Plus ça change, plus c’est la même chose. Or not. Fred Lonidier’s recent show of photographic work provides a telling demonstration of two inextricably interconnected facts. First, that a vast cultural chasm has opened up between the present world and that of the early to mid-1970s, when the work on view was produced; and second, that the passage of time across that chasm has had a variable impact on Lonidier’s work.
During the period represented by the work on show, Lonidier was among those instrumental in establishing the theory and practice of what came to be known as conceptual photography, an achievement that earned him a spot in this year’s Whitney Biennial. Politically engaged, blurring the lines dividing documentary and art as well as fine art practice and pop cultural production, and often combining image and text, the show is introduced by a theoretical statement in the form of a single 11×20-inch black-and-white photograph, which records a famous text from Karl Marx’s 1843 A Contribution to the Critique of Hegel’s Philosophy of Right and contains the (in)famous aphorism: “[Religion] is the opium of the people.” Systematically defaced, however, every occurrence of the words “religion” or “religious” has been crudely over-written with the term “ART.” Although perhaps an obvious conceptual gesture, the defaced text reveals the source of Londinier’s political engagement, and an interesting internal contradiction: on the one hand, the artist sees art as a critical political tool; on the other, he is drawn toward an identification of “ART” with the “halo” of that “veil of tears” which is subject to the same political critique.

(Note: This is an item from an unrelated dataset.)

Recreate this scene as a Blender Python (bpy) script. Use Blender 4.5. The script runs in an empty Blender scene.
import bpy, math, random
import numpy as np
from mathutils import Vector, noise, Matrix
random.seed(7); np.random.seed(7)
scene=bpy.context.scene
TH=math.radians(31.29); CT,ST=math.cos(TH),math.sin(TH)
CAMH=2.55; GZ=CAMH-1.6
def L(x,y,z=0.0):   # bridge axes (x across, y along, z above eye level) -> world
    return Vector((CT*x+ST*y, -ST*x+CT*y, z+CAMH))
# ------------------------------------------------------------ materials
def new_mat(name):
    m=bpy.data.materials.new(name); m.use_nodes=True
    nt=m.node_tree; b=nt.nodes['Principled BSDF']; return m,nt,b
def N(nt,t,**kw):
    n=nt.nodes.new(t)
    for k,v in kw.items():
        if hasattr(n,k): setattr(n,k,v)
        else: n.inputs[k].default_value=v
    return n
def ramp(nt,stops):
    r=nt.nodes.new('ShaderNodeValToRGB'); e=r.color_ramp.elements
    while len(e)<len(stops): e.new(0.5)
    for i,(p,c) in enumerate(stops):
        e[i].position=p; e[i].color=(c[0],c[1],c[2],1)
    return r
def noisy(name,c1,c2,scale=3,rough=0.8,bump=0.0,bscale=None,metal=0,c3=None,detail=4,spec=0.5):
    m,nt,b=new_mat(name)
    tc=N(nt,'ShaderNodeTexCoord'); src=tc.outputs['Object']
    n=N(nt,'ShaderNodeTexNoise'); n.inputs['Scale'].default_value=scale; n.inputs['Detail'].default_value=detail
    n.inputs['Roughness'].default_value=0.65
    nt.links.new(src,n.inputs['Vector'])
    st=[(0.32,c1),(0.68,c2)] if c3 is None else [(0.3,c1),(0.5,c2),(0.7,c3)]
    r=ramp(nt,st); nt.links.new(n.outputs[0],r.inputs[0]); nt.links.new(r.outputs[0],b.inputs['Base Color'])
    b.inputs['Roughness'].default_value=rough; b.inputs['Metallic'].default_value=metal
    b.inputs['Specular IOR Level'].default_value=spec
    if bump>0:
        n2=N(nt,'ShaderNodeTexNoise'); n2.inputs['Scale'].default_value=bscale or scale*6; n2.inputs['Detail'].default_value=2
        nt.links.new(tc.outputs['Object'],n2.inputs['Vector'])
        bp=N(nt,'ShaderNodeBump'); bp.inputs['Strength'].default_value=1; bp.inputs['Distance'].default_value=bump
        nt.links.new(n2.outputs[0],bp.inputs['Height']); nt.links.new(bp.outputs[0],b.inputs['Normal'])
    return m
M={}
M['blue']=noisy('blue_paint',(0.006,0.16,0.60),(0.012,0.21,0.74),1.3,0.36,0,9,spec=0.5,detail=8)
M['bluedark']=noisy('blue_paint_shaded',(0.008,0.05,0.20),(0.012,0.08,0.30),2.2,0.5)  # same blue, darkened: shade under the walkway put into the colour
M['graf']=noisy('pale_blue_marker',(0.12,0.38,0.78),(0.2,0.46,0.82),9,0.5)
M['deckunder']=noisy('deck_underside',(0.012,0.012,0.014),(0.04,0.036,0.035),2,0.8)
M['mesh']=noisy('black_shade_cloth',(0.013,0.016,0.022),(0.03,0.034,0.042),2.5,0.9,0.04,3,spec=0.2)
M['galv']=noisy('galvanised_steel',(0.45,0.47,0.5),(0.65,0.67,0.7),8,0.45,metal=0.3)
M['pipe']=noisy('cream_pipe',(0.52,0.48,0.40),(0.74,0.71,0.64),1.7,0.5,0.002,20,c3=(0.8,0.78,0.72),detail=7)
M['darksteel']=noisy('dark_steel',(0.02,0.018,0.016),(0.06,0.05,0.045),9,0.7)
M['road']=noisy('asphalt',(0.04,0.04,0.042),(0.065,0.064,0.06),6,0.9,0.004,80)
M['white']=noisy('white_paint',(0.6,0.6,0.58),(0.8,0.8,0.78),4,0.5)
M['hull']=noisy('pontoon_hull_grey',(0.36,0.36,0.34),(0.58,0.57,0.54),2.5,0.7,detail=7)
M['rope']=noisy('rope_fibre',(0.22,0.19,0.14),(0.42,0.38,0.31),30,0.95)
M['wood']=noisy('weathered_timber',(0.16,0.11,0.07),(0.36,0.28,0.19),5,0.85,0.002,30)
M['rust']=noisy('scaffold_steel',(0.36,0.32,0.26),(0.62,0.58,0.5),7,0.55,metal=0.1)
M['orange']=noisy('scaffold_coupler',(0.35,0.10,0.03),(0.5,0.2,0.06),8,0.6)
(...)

Inside, the show presents four ambitious works from the period 1972–1976. Most problematic, the newly reconstituted “Girl Watcher Lens” of 1972 reads today as a moderately interesting study of the extent to which an image (for example, a photograph of breasts under a tight sweater) can be excerpted and still retain its visual legibility. Unfortunately, the context within which this exercise is presented (a real “girl watcher” [camera lens] available at a bargain price), makes it clear that something more was intended: an incipient critique of the objectification of women’s bodies, that, unfortunately, has not held up well.
Much more successful are the intimate and poignant 1973 series “Two Girlfriends” and the complex conceptual Representations of Self-Representations (1973), essentially a collaboration between Lonidier and a group of students presented with a challenging self-portrait assignment. These works raise questions about identity, self-representation and the status of photographs as art and as documents that are, if anything, more pressing in this world awash in digital images and Facebook “selfies,” when everyone has a virtual darkroom in their cell phone. Representations also suggests Lonidier’s skill as a teacher, an added dimension to his social engagement.
Most closely related to work showing at the Whitney is the ambitious 1976 installation, “The Health and Safety Game (Edition 1).” Like his later work, it embodies Londinier’s long-standing commitment to workers’ rights; here the cost-benefit equations (the “game”) that pits workers’ health and safety against corporate profits. This is still a powerful, disturbing work; the photos are quite graphic, a brutal chronicle of personal pain and suffering; the bureaucratic texts can still enrage. But a lot has happened since 1976 (OSHA, the AIDS epidemic, Erin Brockovich, Obamacare), all of which gives Londinier’s work the look of something out of the “deep past.” Still—and despite the change—enough of “everything” remains so that “The Health and Safety Game” endures as an important work and fitting testament.